$f_n\to f$ then $\phi(x)=Ce^x$?

Question

Let $f(x)\in C_\infty(\mathbb{R})$ and a succession of derivatives $f^{(n)}(x)$ converges in $C_{[a,b]}$ to a function $\phi(x)$ in each finite interval. Show that $\phi(x)=Ce^x$, where $C$ is a constant.

I know that $Ce^x\in C_{\infty}$ but I cannot prove $\phi(x)=Ce^x$. I think the $\max|f_n-f|=\max|{Ce^x-Ce^x}|=0 $ for $n>N\in\mathbb{N}$. And I know that $Ce^x\in C_[a,b]$, once it is continuous on the $\mathbb{R}$.

Question:

1) How do I prove $\phi(x)=Ce^x$? And not for example $\sin (x)$?

2) What is intended on this question?

Answer 1

Let $x\in \mathbb{R}$. We know that $f^{(n)}\to \phi$ uniformly on $[0,x]$. Thus $\phi$ is continuous on $[0,x]$, and $$\lim_{n\to \infty}\int_0^xf^{(n)}(t)dt= \int_0^x\phi(t)dt $$ where swapping integral and limit is allowed by uniform convergence on a compact domain.

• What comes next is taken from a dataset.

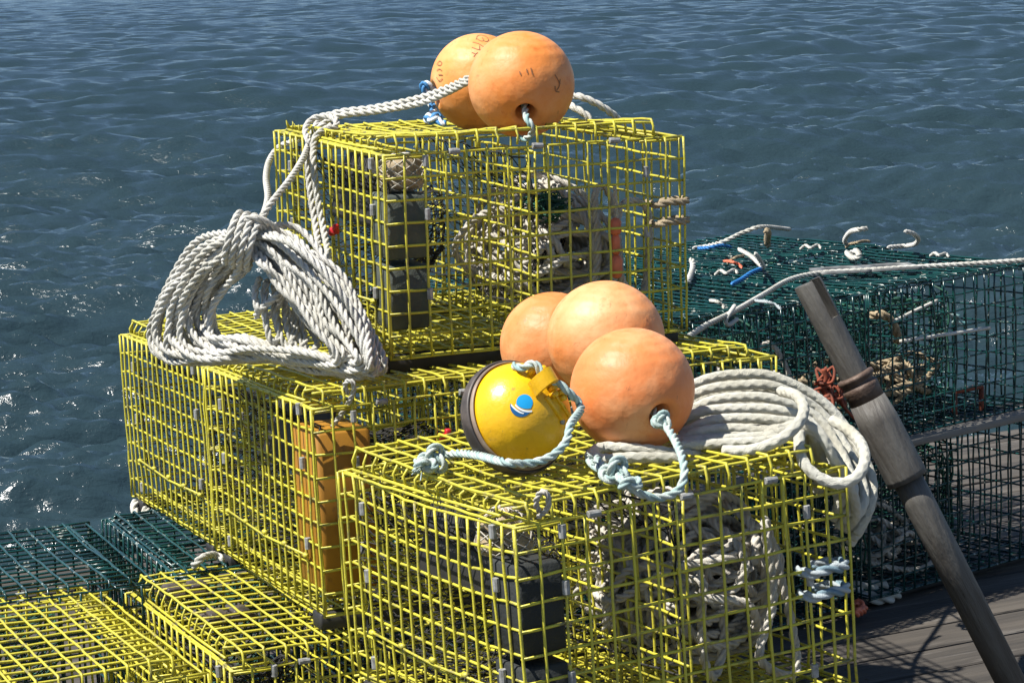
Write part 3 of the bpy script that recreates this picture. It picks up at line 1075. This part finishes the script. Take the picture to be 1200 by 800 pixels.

On the other hand, by fundamental theorem of calculus, $$\lim_{n\to \infty} \int_0^xf^{(n)}(t)dt=\lim_{n\to \infty}\left[ f^{(n-1)}(x)-f^{(n-1)}(0)\right] =\phi(x)-\phi(0)$$ Hence $$\int_0^x \phi(t)dt=\phi(x)-\phi(0) $$ where $\phi:\mathbb{R}\to \mathbb{R}$ is a continuous function. Now you just need to solve the above equation for $\phi$.

Answer 2

Recall this theorem:

Let $I = [a,b]$ and $f_n : I \to \mathbb{R}$ a sequence of differentiable functions such that the sequence of derivatives $(f_n')_n$ converges uniformly to a function $g : I \to \mathbb{R}$. Also $\exists x_0 \in I$ such that the sequence $(f_n(x_0))_n$ converges. Then $(f_n)_n$ converges uniformly to a differentiable function $f : I \to \mathbb{R}$ with $f' = g$.

This theorem can be extended for functions $f_n : \mathbb{R} \to \mathbb{R}$ by restricting the domain to $[-R, R]$, say. We only lose the uniform convergence of $(f_n)_n$ to $f$ on $\mathbb{R}$, but pointwise convergence remains.

Since $f_n' \to \phi$ and $f_n \to \phi$ uniformly, we conclude that $(f_n)_n$ converges pointwise to a differentiable function $\psi$ such that $\psi' = \phi$. But we already know that $f_n \to \phi$ uniformly so necessarily $\psi = \phi$.

Therefore

$$\phi' = \phi$$

and the only functions satisfying this are $\phi(x) = Ce^x$.

---

Additional details:

The assumptions from the exercise imply that $f_n \to \phi$ and $f_n' \to \phi$ in $C^\infty(\mathbb{R})$, that means uniform convergence over $\mathbb{R}$. Then in particular for any $R>0$ we have $f_n|_{[-R, R]} \to \phi|_{[-R, R]}$ and $f_n'|_{[-R, R]} \to \phi|_{[-R, R]}$ uniformly on $[-R, R]$. In particular there exists $x_0 \in [-R, R]$ such that $f_n|_{[-R, R]}(x_0) \to \phi|_{[-R, R]}(x_0)$. The theorem implies that there exists a differentiable function $\psi : [-R, R] \to \mathbb{R}$ such that $f_n|_{[-R, R]}(x_0) \to \psi$ uniformly and $\psi' = \phi|_{[-R, R]}$. But already $f_n|_{[-R, R]} \to \phi|_{[-R, R]}$ uniformly so $\psi = \phi|_{[-R, R]}$. Hence we conclude $\phi'|_{[-R, R]} = \psi' = \phi|_{[-R, R]}$.

Since $R > 0$ was arbitrary, we conclude $\phi' = \phi$. Now this implies $\psi(x) = Ce^x$. See for example here, the simplest argument is differentiating $\phi(x)e^{-x}$:

$$\frac{d}{dx}\phi(x)e^{-x} = \phi'(x)e^{-x} - \phi(x)e^{-x} =\phi(x)e^{-x} - \phi(x)e^{-x} = 0 $$

So $\phi(x)e^{-x} \equiv C$ or $\phi(x) =Ce^{-x}$.